WORK TO DO: Copy verbatim the material from its first line to the line that holds "rad = math.radians", including that line.

DATA EXCERPT:
* start *

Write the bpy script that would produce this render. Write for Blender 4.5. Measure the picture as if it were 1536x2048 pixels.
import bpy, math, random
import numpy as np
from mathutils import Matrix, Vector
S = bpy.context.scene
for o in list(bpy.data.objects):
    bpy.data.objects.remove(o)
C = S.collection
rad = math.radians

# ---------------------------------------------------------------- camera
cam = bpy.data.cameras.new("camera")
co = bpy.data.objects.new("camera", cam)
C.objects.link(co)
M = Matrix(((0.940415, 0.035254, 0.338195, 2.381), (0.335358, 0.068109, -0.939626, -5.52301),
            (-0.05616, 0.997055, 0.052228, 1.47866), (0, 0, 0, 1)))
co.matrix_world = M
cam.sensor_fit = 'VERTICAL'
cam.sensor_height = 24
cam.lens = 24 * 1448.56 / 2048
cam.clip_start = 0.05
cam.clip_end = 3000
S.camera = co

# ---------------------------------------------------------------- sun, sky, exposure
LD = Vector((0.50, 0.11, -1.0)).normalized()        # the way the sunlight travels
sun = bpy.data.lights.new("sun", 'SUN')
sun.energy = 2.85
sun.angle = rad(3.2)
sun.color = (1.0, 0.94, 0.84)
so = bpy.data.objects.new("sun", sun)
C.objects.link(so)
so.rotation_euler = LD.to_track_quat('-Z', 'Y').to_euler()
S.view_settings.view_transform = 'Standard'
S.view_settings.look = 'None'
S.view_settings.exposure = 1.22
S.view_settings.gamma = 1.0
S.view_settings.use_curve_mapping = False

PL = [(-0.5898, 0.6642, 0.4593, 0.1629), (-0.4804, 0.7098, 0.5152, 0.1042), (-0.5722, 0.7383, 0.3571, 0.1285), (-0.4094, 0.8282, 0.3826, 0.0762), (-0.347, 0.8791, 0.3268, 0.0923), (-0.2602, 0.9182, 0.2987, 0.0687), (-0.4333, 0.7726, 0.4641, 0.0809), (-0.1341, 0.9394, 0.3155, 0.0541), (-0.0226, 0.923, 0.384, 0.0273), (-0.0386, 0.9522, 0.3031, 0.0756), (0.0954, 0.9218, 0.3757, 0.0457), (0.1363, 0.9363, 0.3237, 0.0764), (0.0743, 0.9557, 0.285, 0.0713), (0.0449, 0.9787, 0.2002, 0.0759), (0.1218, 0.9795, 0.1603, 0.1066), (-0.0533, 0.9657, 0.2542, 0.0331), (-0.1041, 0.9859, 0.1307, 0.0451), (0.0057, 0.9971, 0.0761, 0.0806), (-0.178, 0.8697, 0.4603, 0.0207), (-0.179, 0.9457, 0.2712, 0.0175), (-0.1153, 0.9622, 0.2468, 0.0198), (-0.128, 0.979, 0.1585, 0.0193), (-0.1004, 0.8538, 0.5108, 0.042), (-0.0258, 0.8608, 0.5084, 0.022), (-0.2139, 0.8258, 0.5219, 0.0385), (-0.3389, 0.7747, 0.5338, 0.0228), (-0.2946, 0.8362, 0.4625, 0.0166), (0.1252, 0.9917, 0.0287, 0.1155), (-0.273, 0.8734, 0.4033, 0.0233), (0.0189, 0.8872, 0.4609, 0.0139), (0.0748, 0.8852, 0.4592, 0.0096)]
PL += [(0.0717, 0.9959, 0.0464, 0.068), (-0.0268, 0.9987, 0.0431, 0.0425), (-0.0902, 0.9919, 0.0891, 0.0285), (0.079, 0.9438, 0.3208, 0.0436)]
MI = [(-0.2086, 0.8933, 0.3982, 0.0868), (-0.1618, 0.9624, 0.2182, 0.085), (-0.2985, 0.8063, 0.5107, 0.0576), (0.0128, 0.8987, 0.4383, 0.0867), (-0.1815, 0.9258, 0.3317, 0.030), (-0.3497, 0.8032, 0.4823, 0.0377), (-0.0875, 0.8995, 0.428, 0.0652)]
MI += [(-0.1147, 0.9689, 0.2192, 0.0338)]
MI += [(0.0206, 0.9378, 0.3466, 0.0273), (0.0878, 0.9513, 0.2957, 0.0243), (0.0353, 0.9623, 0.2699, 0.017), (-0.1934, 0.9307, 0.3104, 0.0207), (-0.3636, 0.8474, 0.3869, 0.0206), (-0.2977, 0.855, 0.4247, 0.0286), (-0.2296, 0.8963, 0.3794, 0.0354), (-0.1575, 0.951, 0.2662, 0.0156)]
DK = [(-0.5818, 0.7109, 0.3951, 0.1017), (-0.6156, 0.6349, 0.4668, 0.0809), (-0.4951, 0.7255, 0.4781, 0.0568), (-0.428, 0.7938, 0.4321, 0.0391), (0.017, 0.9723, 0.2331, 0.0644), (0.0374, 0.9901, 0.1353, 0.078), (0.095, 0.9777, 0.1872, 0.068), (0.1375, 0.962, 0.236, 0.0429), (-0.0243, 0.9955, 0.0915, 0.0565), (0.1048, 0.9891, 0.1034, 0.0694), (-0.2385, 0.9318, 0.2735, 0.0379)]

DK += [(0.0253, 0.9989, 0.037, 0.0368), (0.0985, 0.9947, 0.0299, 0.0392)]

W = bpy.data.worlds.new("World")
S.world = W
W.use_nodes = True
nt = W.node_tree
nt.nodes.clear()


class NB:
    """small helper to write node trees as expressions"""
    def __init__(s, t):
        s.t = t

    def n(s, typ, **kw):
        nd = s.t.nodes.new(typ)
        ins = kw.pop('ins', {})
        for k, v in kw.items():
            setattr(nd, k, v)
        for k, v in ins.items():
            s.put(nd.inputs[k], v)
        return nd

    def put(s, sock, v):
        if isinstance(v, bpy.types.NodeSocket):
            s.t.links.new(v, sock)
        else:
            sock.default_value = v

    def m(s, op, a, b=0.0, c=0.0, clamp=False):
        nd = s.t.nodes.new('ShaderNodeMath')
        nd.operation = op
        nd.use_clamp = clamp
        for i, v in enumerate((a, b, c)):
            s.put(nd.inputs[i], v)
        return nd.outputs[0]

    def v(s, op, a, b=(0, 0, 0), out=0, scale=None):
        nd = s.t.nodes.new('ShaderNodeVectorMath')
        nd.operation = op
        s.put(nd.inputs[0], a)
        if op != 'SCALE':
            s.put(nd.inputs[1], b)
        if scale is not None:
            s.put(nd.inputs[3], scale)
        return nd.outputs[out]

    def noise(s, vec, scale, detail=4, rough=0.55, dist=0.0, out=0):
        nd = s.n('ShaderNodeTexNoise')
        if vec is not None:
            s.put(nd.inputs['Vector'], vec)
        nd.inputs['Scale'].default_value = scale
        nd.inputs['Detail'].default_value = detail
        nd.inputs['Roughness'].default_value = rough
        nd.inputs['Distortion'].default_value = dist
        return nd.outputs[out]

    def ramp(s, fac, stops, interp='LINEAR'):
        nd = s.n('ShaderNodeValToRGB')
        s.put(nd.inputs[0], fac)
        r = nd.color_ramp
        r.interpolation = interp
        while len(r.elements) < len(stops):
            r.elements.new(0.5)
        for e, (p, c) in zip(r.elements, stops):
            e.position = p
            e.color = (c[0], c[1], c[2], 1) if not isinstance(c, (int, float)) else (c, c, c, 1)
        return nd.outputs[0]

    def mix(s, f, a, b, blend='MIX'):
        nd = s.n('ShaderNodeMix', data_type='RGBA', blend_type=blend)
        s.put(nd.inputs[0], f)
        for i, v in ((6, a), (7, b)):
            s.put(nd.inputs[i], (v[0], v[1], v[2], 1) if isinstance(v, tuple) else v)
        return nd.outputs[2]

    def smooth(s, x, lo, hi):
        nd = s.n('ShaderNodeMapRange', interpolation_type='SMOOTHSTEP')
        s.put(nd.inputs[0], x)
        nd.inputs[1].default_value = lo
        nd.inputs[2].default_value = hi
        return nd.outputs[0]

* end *

CORRECT OUTPUT:
Write the bpy script that would produce this render. Write for Blender 4.5. Measure the picture as if it were 1536x2048 pixels.
import bpy, math, random
import numpy as np
from mathutils import Matrix, Vector
S = bpy.context.scene
for o in list(bpy.data.objects):
    bpy.data.objects.remove(o)
C = S.collection
rad = math.radians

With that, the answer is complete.